In her testimony, Ms. Eisenhower quotes American Gathering vice president Menachem Rosensaft that “I grew up revering first General then President Eisenhower as the commander of the liberating armies that enabled my parents to live.”

by Susan Eisenhower
The following testimony was given by Susan Eisenhower before a congressional Subcommittee.

Mr. Chairman, Distinguished Members:
I would like to thank you, on behalf of the Eisenhower family, for convening this hearing on the Dwight D. Eisenhower Memorial. Such hearings play a vital role in the memorialization process, and we thank you for your leadership in addressing the public interest.
Let me say that my family is most grateful to the Eisenhower Memorial Commission, the General Services Administration and the National Park Service—as well as Mr. Frank Gehry, for the efforts they have made in bringing the memorial to this stage.

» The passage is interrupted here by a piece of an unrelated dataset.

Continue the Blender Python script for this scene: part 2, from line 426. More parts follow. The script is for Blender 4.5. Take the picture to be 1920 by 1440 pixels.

Mr. Chairman, on June 12, 1945, Dwight Eisenhower stood on the balcony of London’s Guildhall, where he was to receive the Freedom of the City of London. Europe lay in ruins. More than 15 million people in the Western part of continent had perished, not counting the 25 million Soviets who died on the Eastern Front. Eisenhower, who had victoriously commanded the largest military operation in the history of warfare, stood before millions of cheering Londoners. He spoke of the war and the collective effort to defeat Nazism.  Without notes, Eisenhower began his speech. “Humility,” he said, “must always be the portion of any man who receives acclaim earned in the blood of his followers and the sacrifices of his friends.”
These simple words, crafted without the help of a speech writer, offer a guide for capturing the essence of World War II’s Supreme Commander of Allied Expeditionary Forces, Europe and later our nation’s two-term president.